Le stesse che nel 2002 indussero gli operai portuali di Le Havre – che abitualmente si riconoscevano nel Partito comunista o nei piccoli raggruppamenti trozkisti (ne esistevano almeno tre) – a votare in massa Le Pen padre così come gli automotive workers del Michigan e dell’Ohio hanno girato le spalle ai loro sponsor democratici (malrappresentati da Hillary Clinton) e votato Donald Trump.
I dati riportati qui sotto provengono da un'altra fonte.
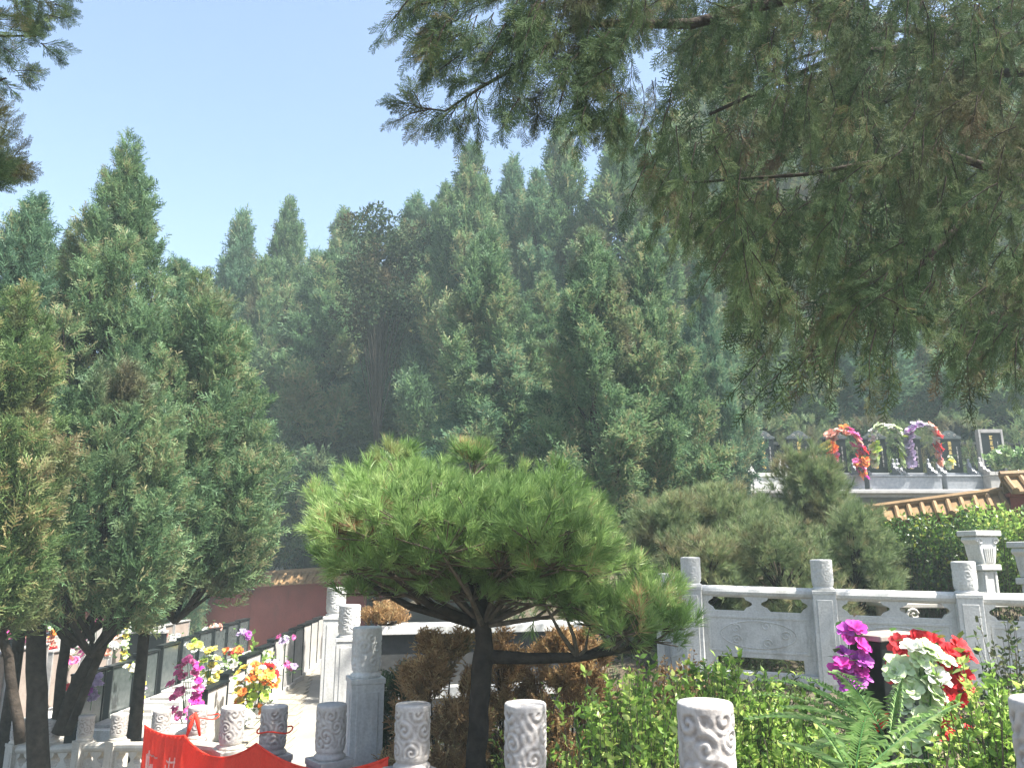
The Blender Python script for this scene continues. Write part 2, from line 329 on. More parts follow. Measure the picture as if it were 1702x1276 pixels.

A dar fiato alle trombe di Marine Le Pen vi è anche il paradosso denunciato da Daniel Cohn-Bendit, secondo il quale, a cinquant’anni dal maggio parigino che inaugurò il Sessantotto a sfidarsi saranno due candidati di destra.

Di qua Marine Le Pen che difenderà neanche fosse un candidato socialista le riforme del Consiglio nazionale della Resistenza e le conquiste sociali, di là l’ex socialista Macron, che tenta per quanto possibile di resuscitare il gollismo che ancora sonnecchia nel cuore di milioni di francesi. « Adieu l’Europe » contro « En marche! », la figlia del popolo che si autodefinisce «intensamente, fieramente, fedelmente, evidentemente francese» contro l’economista cresciuto all’ombra dei Rothschild e soprannominato «l’emisfero destro dell’Eliseo», la Francia popolana della paura contro quella dell’antipopulismo in camicia bianca. Con in gioco, forse, il futuro stesso dell’Unione Europea.